Published in the Offutt Base Newspaper before the PWG Reunion, 8-10 Sept 2005:

Open Ranks
Chief Master Sergeant Steven Staycoff
97th Intelligence Squadron

I’m enamored of history, especially topics relating to my beloved Air Force.

Since my first dose of reconnaissance when I was an 18-year-old rookie cryptologic linguist, I’ve always had a great respect for those who preceded me – those who put the intelligence, surveillance and reconnaissance community in the history books.

Although I was fortunate to start out in jets (RC-135V/W), most of the guys I learned the ropes from had plenty of hours in the “turtles in the sky” such as the propeller-driven EC-47s and C-130s of the Vietnam era.

The Prop wash Gang, honorably named for the hurricane effects aft of rotating propellers, will be here soon for their annual reunion. This visit of 80 plus of the 700-member group presents the Offutt community with a golden opportunity to learn a bit about the men and the missions that led to the treasured fleet of reconnaissance aircraft on Offutt’s ramp today.

Retired Senior Master Sergeant Larry Tart, co-author of The Price of Vigilance, a book that outlines the trials and tribulations of airborne reconnaissance since its infancy with B-24s in the 1940s, founded the group and initiated annual reunions. While the group has reunited in Laurel, Md., (home of the National Security Agency on Fort Meade) and San Antonio, Texas, (home of the Air Intelligence Agency on Lackland AFB), their greatest connection is to the men and women at Offutt that continue the airborne reconnaissance tradition.

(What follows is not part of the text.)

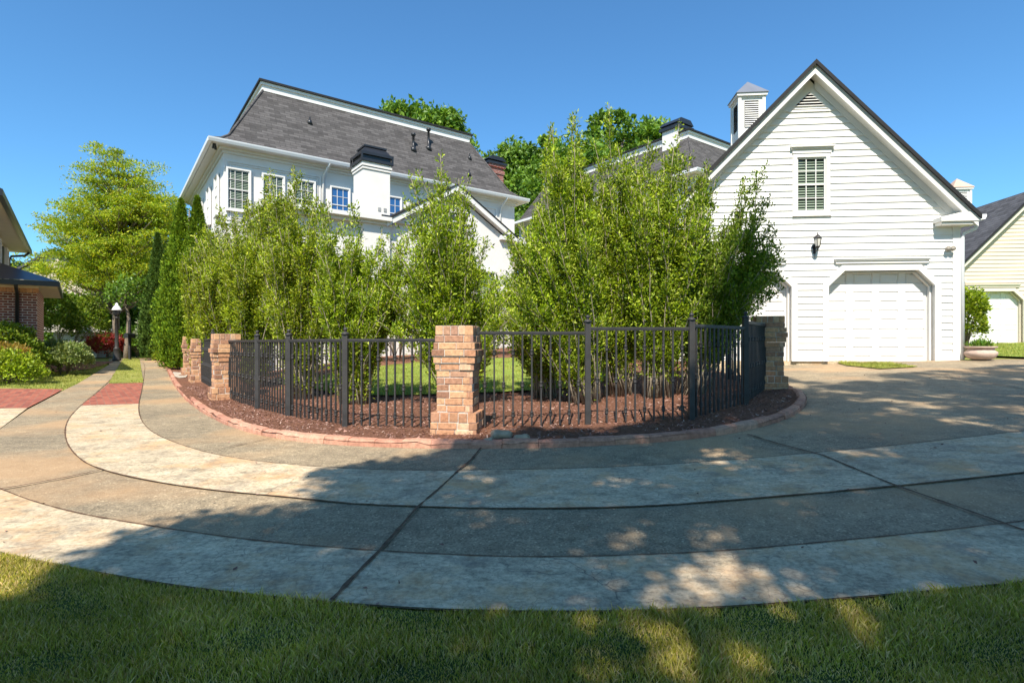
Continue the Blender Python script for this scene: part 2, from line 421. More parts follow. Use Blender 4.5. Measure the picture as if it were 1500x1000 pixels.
D1 = [run(D0[0], (-1, .9), 3), run(D0[0], (-1, .5), 1.0)] + smooth(D0, 2) + [run(D0[-1], (1, .40), 4), run(D0[-1], (1, .40), 14)]
for q in (((-300, 43.5), (300, 43.5), (300, 400), (-300, 400)), ((-300, -200), (300, -200), (300, -13.5), (-300, -13.5)), ((-300, -13.5), (-33.5, -13.5), (-33.5, 43.5), (-300, 43.5)), ((33.5, -13.5), (300, -13.5), (300, 43.5), (33.5, 43.5))):
    tag(sheet('ground', list(q), -.15, LAWN, 12), kind='structure')
# near ground, finer (follows the slope exactly)
tag(sheet('ground', [(-34, -14), (34, -14), (34, 44), (-34, 44)], -.035, LAWN, .8), kind='structure')
# driveway sheet between kerb and the outer edge, with left lane and right apron
LL = unp(41, 599); LLd = DL
left_far = unp(160, 534)
driveP = [run(left_far, DL, 6), left_far, unp(90, 573), unp(41, 599), unp(0, 628)]
driveP += [run(unp(0, 628), -DL, 2.2), run(D1[0], (0, 0), 0)]
driveP += [tuple(p) for p in D1]
gar_r = (13.2, 12.2)
driveP += [(19, 13.2), (16, 12.4), (12.0, 12.05), (11.3, 12.75), (3.2, 13.45), (3.4, 12.6)]
driveP += [tuple(p) for p in reversed(curbP)]
tag(sheet('driveway', driveP, 0, AGG, .35), kind='structure')
# pale worn strips
def trimstart(P, k): return P[k:]
Aw = even([p for p in A1 if p[1] < A0[1][1]+.1], .2); Bw = [p for p in B1 if p[1] < B0[1][1]+.35]
nA = len(Aw)
def same(P, n):
    P = np.array(P, float); d = np.r_[0, np.cumsum(np.linalg.norm(np.diff(P, axis=0), axis=1))]
    t = np.linspace(0, d[-1], n); return np.c_[np.interp(t, d, P[:, 0]), np.interp(t, d, P[:, 1])]
tag(ribbon('pavement', same(Aw, 160), same(Bw, 160), .007, WHITE), kind='structure')
tag(ribbon('pavement', same(C1, 180), same(D1, 180), .007, WHITE), kind='structure')
# centre between the lanes: brick patch and then grass
cA = Aw[0]; cB = Bw[0]
def patch(a, b, L0, L1): return [run(a, DL, L0), run(b, DL, L0), run(b, DL, L1), run(a, DL, L1)]
fa, fb = unp(210, 561), unp(159, 562)
tag(sheet('pavement', [tuple(cA), tuple(cB), fb, fa], .009, BRICKPAVE, .3), kind='structure')
ta, tb = run(unp(213, 534), DL, 5), run(unp(184, 534), DL, 5)
tag(sheet('lawn', [fa, fb, tb, ta], .015, LAWN, .5), kind='structure')
# left of the lanes: pale concrete, brick drive, lawn
l0, l1, l2 = unp(0, 628), unp(40, 598), unp(93, 570)
l3 = unp(131, 556)
far = (-9, -1.2)
tag(sheet('pavement', [l0, l1, (l1[0]-9, l1[1]-1.0), (l0[0]-6, l0[1]-4.6)], .006, WHITE, .5), kind='structure')
tag(sheet('pavement', [l1, l2, (l2[0]-12, l2[1]-.2), (l1[0]-11, l1[1]-1.0)], .008, BRICKPAVE, .5), kind='structure')
# joints
J = [('path', [(706,655),(690,675),(672,690),(640,720),(613,743),(556,809),(520,845),(486,882)], .019), ('path', [(1095,637),(1140,651),(1205,668),(1310,712),(1472,769),(1500,779)], .02),
     ('path', [(0,718),(90,702),(151,689)], .018), ('path', [(307,662),(398,642)], .012), ('path', [(1335,545),(1410,556),(1500,570)], .02)]
for nme, pts, w in J:
    tag(strip(U(pts), w, .0125, 'driveway_joint', JOINT), kind='structure')
for P, w in ((A1, .010), (B1, .012), (C1, .010)):
    tag(strip([p for p in P if p[1] < 24], w, .0105, 'driveway_joint', JOINT), kind='structure')
# front lawn
FL = [tuple(p) for p in D1] + [(20, -12), (-20, -12), (-20, D1[0][1])]
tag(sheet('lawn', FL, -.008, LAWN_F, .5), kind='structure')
# yard: bark mulch and the courtyard grass
yard = [tuple(p) for p in curbP] + [(3.7, 17), (6, 24), (1, 29), (-10.5, 20.5)]
tag(sheet('mulch_bed', yard, 0, MULCH, .22, ma, .009), kind='structure')
cl = U([(505,592),(600,592),(700,590),(800,590),(850,584)], mz)
court = [(-3.4, 10.2)] + [(-2.7, 9.6), (-.5, 9.5), (.9, 9.55), (1.9, 10.3), (2.4, 13), (1.4, 15.6), (-2, 16), (-4.4, 14.5), (-4.6, 11.5)]
tag(sheet('lawn', [tuple(p) for p in smooth(court+[court[0]], 1)][:-1], .03, LAWN_B, .4, ma), kind='structure')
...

Since many of the group’s members have ties to the 97th Intelligence Squadron, their visit here for the organization’s ninth reunion is long overdue. We plan to host these ISR heroes for a mission brief and a tour of an RC-135 so they can see firsthand the technological advancements that have increased our reconnaissance capabilities.

With a good part of the 55th Wing mission focused on reconnaissance, I thought it prudent to announce the arrival of the Prop Wash Gang – a group with a wealth of history under their hats and in their hip pockets. It’s my hope that many of our Airmen, especially those who fly on the RC-135, will get the chance to meet these legends. They might find some differences in the jargon, but the mission remains the same – to maintain America’s world advantage by finding, fixing, and eliminating the enemy.